> _Task requirements_:
Produce an exact transcription of the listing below, omitting the pictures.

> _Material provided_:
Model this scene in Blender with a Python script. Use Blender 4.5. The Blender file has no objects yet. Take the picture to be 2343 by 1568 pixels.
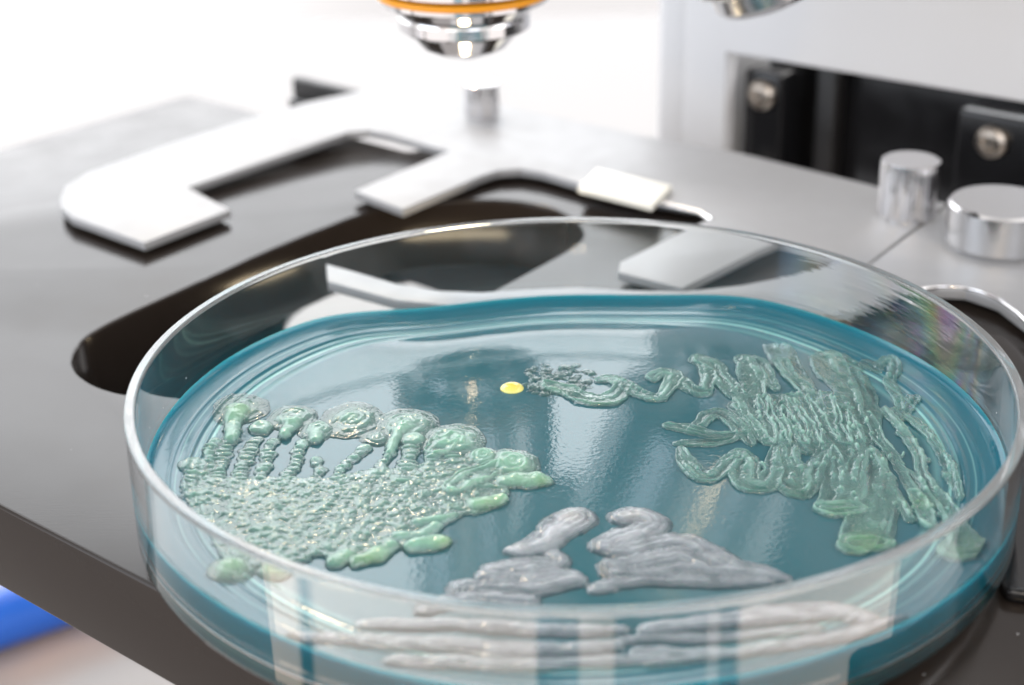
import bpy, bmesh, math, random
import numpy as np
from mathutils import Vector, Matrix

# ------------------------------------------------------------------ setup (1 unit = 1 cm)
sc = bpy.context.scene
sc.unit_settings.system = 'METRIC'
sc.unit_settings.scale_length = 0.01
sc.render.engine = 'CYCLES'
cy = sc.cycles
cy.use_denoising = True
cy.max_bounces = 14; cy.transmission_bounces = 12; cy.glossy_bounces = 6; cy.diffuse_bounces = 3
cy.transparent_max_bounces = 12
cy.caustics_reflective = True; cy.caustics_refractive = True
cy.blur_glossy = 0.3
cy.sample_clamp_indirect = 12
vs = sc.view_settings
vs.view_transform = 'Standard'; vs.look = 'None'; vs.gamma = 1.0; vs.exposure = 0.0
vs.use_curve_mapping = False
sc.render.film_transparent = False

FPX, PITCH, ROLL = 3923.26, 0.42370, -0.01670
CAM = np.array([-0.6107, -15.8507, 8.7664])
_f = np.array([0, math.cos(PITCH), -math.sin(PITCH)]); _r = np.array([1, 0, 0.]); _u = np.cross(_r, _f)
_c, _s = math.cos(ROLL), math.sin(ROLL)
MR, MU, MF = _c * _r + _s * _u, -_s * _r + _c * _u, _f

cam = bpy.data.objects.new('camera', bpy.data.cameras.new('camera'))
sc.collection.objects.link(cam)
m3 = Matrix((MR, MU, -MF)).transposed()
cam.matrix_world = Matrix.Translation(Vector(CAM)) @ m3.to_4x4()
cam.data.sensor_width = 36.0
cam.data.lens = 36.0 * FPX / 2342.0
cam.data.clip_start = 0.5; cam.data.clip_end = 2000
cam.data.dof.use_dof = True
cam.data.dof.focus_distance = 18.2
cam.data.dof.aperture_fstop = 0.24
sc.camera = cam

# ------------------------------------------------------------------ world: a bright room, window front left
world = bpy.data.worlds.new('World'); sc.world = world; world.use_nodes = True
wn = world.node_tree; wn.nodes.clear()
def wmath(op, a, b=None, c=None):
    n = wn.nodes.new('ShaderNodeMath'); n.operation = op
    for i, v in enumerate((a, b, c)):
        if v is None: continue
        if isinstance(v, (int, float)): n.inputs[i].default_value = v
        else: wn.links.new(v, n.inputs[i])
    return n.outputs[0]
tc = wn.nodes.new('ShaderNodeTexCoord'); sx = wn.nodes.new('ShaderNodeSeparateXYZ')
wn.links.new(tc.outputs['Generated'], sx.inputs[0])
AZ = wmath('MULTIPLY', wmath('ARCTAN2', sx.outputs[0], sx.outputs[1]), 180 / math.pi)     # 0 = ahead, + right
EL = wmath('MULTIPLY', wmath('ARCSINE', sx.outputs[2]), 180 / math.pi)
def ramp(v, a, b):
    n = wn.nodes.new('ShaderNodeMapRange'); n.interpolation_type = 'SMOOTHSTEP'
    wn.links.new(v, n.inputs['Value']); n.inputs['From Min'].default_value = a; n.inputs['From Max'].default_value = b
    return n.outputs[0]
def band(v, a, b, s):
    return wmath('MULTIPLY', ramp(v, a - s, a + s), wmath('SUBTRACT', 1.0, ramp(v, b - s, b + s)))
_acc = None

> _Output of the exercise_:
Model this scene in Blender with a Python script. Use Blender 4.5. The Blender file has no objects yet. Take the picture to be 2343 by 1568 pixels.
import bpy, bmesh, math, random
import numpy as np
from mathutils import Vector, Matrix

# ------------------------------------------------------------------ setup (1 unit = 1 cm)
sc = bpy.context.scene
sc.unit_settings.system = 'METRIC'
sc.unit_settings.scale_length = 0.01
sc.render.engine = 'CYCLES'
cy = sc.cycles
cy.use_denoising = True
cy.max_bounces = 14; cy.transmission_bounces = 12; cy.glossy_bounces = 6; cy.diffuse_bounces = 3
cy.transparent_max_bounces = 12
cy.caustics_reflective = True; cy.caustics_refractive = True
cy.blur_glossy = 0.3
cy.sample_clamp_indirect = 12
vs = sc.view_settings
vs.view_transform = 'Standard'; vs.look = 'None'; vs.gamma = 1.0; vs.exposure = 0.0
vs.use_curve_mapping = False
sc.render.film_transparent = False

FPX, PITCH, ROLL = 3923.26, 0.42370, -0.01670
CAM = np.array([-0.6107, -15.8507, 8.7664])
_f = np.array([0, math.cos(PITCH), -math.sin(PITCH)]); _r = np.array([1, 0, 0.]); _u = np.cross(_r, _f)
_c, _s = math.cos(ROLL), math.sin(ROLL)
MR, MU, MF = _c * _r + _s * _u, -_s * _r + _c * _u, _f

cam = bpy.data.objects.new('camera', bpy.data.cameras.new('camera'))
sc.collection.objects.link(cam)
m3 = Matrix((MR, MU, -MF)).transposed()
cam.matrix_world = Matrix.Translation(Vector(CAM)) @ m3.to_4x4()
cam.data.sensor_width = 36.0
cam.data.lens = 36.0 * FPX / 2342.0
cam.data.clip_start = 0.5; cam.data.clip_end = 2000
cam.data.dof.use_dof = True
cam.data.dof.focus_distance = 18.2
cam.data.dof.aperture_fstop = 0.24
sc.camera = cam

# ------------------------------------------------------------------ world: a bright room, window front left
world = bpy.data.worlds.new('World'); sc.world = world; world.use_nodes = True
wn = world.node_tree; wn.nodes.clear()
def wmath(op, a, b=None, c=None):
    n = wn.nodes.new('ShaderNodeMath'); n.operation = op
    for i, v in enumerate((a, b, c)):
        if v is None: continue
        if isinstance(v, (int, float)): n.inputs[i].default_value = v
        else: wn.links.new(v, n.inputs[i])
    return n.outputs[0]
tc = wn.nodes.new('ShaderNodeTexCoord'); sx = wn.nodes.new('ShaderNodeSeparateXYZ')
wn.links.new(tc.outputs['Generated'], sx.inputs[0])
AZ = wmath('MULTIPLY', wmath('ARCTAN2', sx.outputs[0], sx.outputs[1]), 180 / math.pi)     # 0 = ahead, + right
EL = wmath('MULTIPLY', wmath('ARCSINE', sx.outputs[2]), 180 / math.pi)
def ramp(v, a, b):
    n = wn.nodes.new('ShaderNodeMapRange'); n.interpolation_type = 'SMOOTHSTEP'
    wn.links.new(v, n.inputs['Value']); n.inputs['From Min'].default_value = a; n.inputs['From Max'].default_value = b
    return n.outputs[0]
def band(v, a, b, s):
    return wmath('MULTIPLY', ramp(v, a - s, a + s), wmath('SUBTRACT', 1.0, ramp(v, b - s, b + s)))
_acc = None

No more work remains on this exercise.